County of Marathon v. Armin James Balzar, 2016AP1471, 3/14/17, District 3 (one-judge decision; ineligible for publication); case activity (including briefs)
Balzar argues on appeal that the stop of his vehicle was not supported by reasonable suspicion because it was based on the “act of simply turning into a closed business parking lot, without more.” (¶8). The court disagrees.

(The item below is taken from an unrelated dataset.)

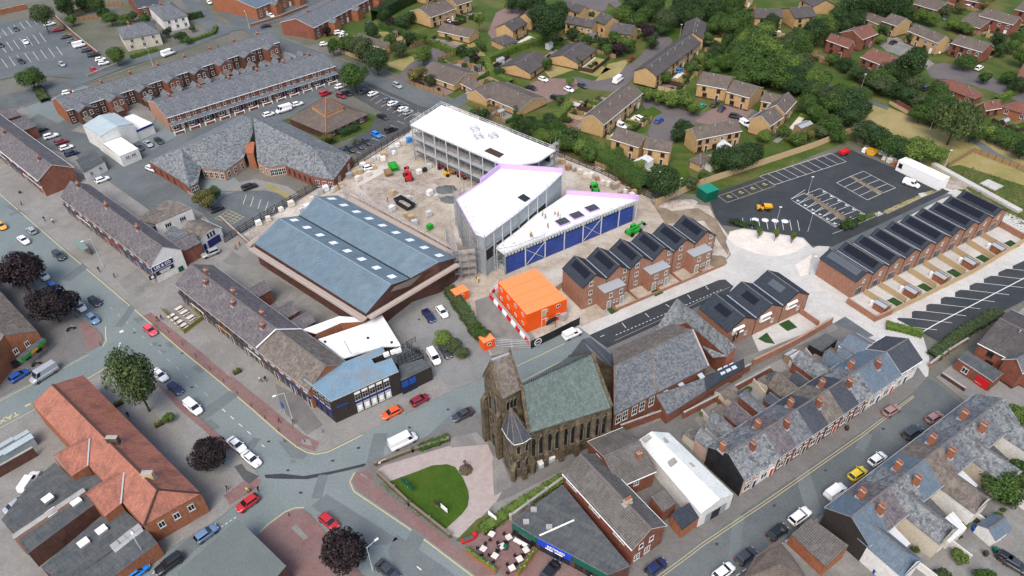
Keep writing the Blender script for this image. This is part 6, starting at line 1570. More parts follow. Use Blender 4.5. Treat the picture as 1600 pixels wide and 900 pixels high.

Balzar’s argument relies on an incomplete recitation of the facts. Bean testified she saw Balzar’s vehicle cross over the fog line at about 1:30 a.m., which we note is shortly before “bar time.” Based on that observation, Bean was concerned enough about Balzar’s driving to turn her marked squad car around and follow his vehicle. Shortly after she did so, Balzar turned into the parking lot of a closed business and parked his vehicle. On these facts, Bean could reasonably infer that Balzar pulled into the parking lot in attempt to avoid law enforcement contact. That reasonable inference, when combined with the time of night and Bean’s previous observation of Balzar’s vehicle crossing the fog line, gave rise to a reasonable suspicion that criminal activity, or as here, wrongful activity, was afoot—specifically, that Balzar was operating while intoxicated.
(¶9 (citations omitted)).
Balzar argues that the officer testified she relied only on his pulling into the lot, but that goes nowhere because reasonable suspicion is an objective standard. (¶10). The court goes on to observe that it has held, in the unpublished but citable City of Mequon v. Cooley, that pulling into the parking lot of a closed movie theater at 2:20 a.m. supported reasonable suspicion. (¶11).